Data Expansion 1

Simply, what I want to do is that I want to make a particle simulation with small amount of particles, and in render time, they can be expanded to larger number of particles.

In my previous project Cloud, I did RiPoints rendering using Renderman DSO primitive. I could render around 3 million points with motion blur and deep shadow, but after then I read one article that says Sony Image Works rendered 500 million points for the water in Surfs Up. As I understood, they made slices that have certain amount of particles through a camera direction and rendered them separately and combined them in 2D. It make sense because it is impossible to have a computer that has unlimited memory for 500 millions particles, but at least we could have enough number of render nodes in a render farm.

So, I decided to try this slice rendering solution in this quarter. This can be very useful not only for RiPoints but I’ll make it also for external archives, so it can be used for something like crowd rendering.

Before start, I needed to check my limitations.

1. 10 weeks for development, documentation, and applying it in an actual shot.
2. 1GB render farm space for the project folder
3. 2 Hours render time per frame
4. Unable to install any custom plug-ins in the farm

And so far, what I think important factors are

1. The amount of particles
2. Distribution of second particles.
3. Simplification of usage

First, I tried slicing guide particles trough a camera direction. I had to decide where the slicing happens. Should it happen in Renderman DSO or Maya UI? I went to Maya side first because it is very important to keep all process fast especially for this project. To make slices that have exactly same amount of particles, the particles have to know the distance order from the render camera, and to make correct order, I need to do one of the most expensive processing which is a sorting. If I do sorting in DSO side with already expanded number of particles, I won’t be able to see the result, but if I sort them before I expand them, it can be a pretty doable process.
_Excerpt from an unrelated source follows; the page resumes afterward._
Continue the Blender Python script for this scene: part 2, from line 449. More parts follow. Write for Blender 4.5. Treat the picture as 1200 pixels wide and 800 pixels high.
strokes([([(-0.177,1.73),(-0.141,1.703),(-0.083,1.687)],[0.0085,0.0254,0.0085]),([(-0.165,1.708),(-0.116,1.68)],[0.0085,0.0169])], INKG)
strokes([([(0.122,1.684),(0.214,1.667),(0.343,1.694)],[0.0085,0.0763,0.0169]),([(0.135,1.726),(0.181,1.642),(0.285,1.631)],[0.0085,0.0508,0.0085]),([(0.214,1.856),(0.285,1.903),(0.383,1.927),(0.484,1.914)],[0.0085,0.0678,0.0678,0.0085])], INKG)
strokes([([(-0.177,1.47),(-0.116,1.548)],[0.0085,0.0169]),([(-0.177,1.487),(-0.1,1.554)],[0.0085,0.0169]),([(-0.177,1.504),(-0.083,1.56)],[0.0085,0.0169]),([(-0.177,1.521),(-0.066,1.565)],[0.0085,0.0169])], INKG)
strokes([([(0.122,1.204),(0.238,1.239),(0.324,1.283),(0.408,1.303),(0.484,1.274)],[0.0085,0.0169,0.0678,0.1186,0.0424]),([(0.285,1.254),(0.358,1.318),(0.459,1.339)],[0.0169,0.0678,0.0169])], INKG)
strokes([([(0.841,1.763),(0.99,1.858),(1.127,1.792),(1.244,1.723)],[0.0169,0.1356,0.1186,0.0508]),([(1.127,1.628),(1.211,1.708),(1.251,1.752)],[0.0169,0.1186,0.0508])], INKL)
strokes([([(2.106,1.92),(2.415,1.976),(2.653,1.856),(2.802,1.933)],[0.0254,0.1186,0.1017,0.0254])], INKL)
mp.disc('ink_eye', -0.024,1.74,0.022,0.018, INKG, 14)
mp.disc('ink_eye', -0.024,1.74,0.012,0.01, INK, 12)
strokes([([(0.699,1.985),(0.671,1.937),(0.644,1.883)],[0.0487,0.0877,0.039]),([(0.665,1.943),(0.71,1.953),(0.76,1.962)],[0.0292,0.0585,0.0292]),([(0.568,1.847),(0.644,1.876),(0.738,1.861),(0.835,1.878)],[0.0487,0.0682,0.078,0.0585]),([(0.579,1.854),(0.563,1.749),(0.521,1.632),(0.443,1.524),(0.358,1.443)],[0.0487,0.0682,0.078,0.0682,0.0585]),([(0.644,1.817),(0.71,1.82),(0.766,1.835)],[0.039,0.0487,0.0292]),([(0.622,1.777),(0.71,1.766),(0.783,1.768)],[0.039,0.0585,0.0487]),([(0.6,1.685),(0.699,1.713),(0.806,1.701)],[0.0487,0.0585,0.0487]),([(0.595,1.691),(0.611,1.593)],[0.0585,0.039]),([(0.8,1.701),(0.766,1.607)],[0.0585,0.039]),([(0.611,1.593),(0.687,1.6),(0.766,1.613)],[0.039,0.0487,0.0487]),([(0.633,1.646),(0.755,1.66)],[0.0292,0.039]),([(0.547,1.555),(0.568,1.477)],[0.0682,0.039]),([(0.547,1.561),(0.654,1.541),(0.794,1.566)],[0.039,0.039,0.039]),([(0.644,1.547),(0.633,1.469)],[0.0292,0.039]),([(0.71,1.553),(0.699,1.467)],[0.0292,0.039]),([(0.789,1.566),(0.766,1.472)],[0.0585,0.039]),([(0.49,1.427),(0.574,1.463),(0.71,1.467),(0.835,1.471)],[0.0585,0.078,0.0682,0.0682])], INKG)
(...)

I used Quick Sort which is known as the fastest sorting algorithm.
I tested how Quick Sort can be faster then just comparing every element in the array in below link.

http://math.hws.edu/TMCM/java/xSortLab/

 

Bubble Sort Quick Sort

Bubble Sort applied to 1 array containing 100000 items:
Elapsed Time: 128.657 seconds
Approximate Compute Time: 104.756 seconds
Number of comparisons: 4999950000

   Number of copies: 7482092181

Quick Sort applied to 1 array containing 100000 items:
Elapsed Time: 0.047 seconds
Approximate Compute Time: 0.047 seconds
Number of comparisons: 1993689

   Number of copies: 818997
gif image source : wikipedia

 

The next problem I didn’t expect was this.

Although I use Quick Sort, sorting is still expensive process, and I don’t want to do it with the particles that I won’t use, so I made camera space culling function. If the camera is in the origin, culling is pretty simple.

However, of course camera is not in origin always, so I needed to make space transform function using 4*4 matrix which is another way to describe object transform in 3D space instead of using Translation, Rotation and Scale.

This is the identity matrix which represents translation 0 0 0 Rotation 0 0 0 Scale 1 1 1 which means origin.

Also I needed to find inverse matrix of camera transform. If the camera transform matrix is multiplied by inverse matrix, the matrix becomes the identity matrix, which means if I multiply particles matrix to the camera transform’s inverse matrix, I can get the camera space particle position, so I can use only particles that the camera sees.


code

Another thing that I tried at this time is a render time compositing. Every frame can make pretty many image files because for example, to render 100 million particles, I need to make 50 slices, and each slice contains 2milion particles, which means each frame will generate 50 image files. Not just because I don’t have enough space in the render farm, but also I don’t want to deal with such a huge amount of files by hand.

I thought if I use an existing image as a background image of new rendered image, I don’t need to have many images at any time. In other word, every rendered slice image can use the slice image behind the slice as a background image.

I found Renderman’s Display merge option in the Pixar Document, but for some reason, it doesn’t work, and I couldn’t find the reason, so I used tiffcomp.exe which can be found in the folder where the prman.exe is.

This mel script runs tiffcomp.exe using system() command after every frame rendering done.

This is the test batch rendered sequence. For now, I tried this with multiple frame sequence, but later I will do this in a single frame with multiple slice images.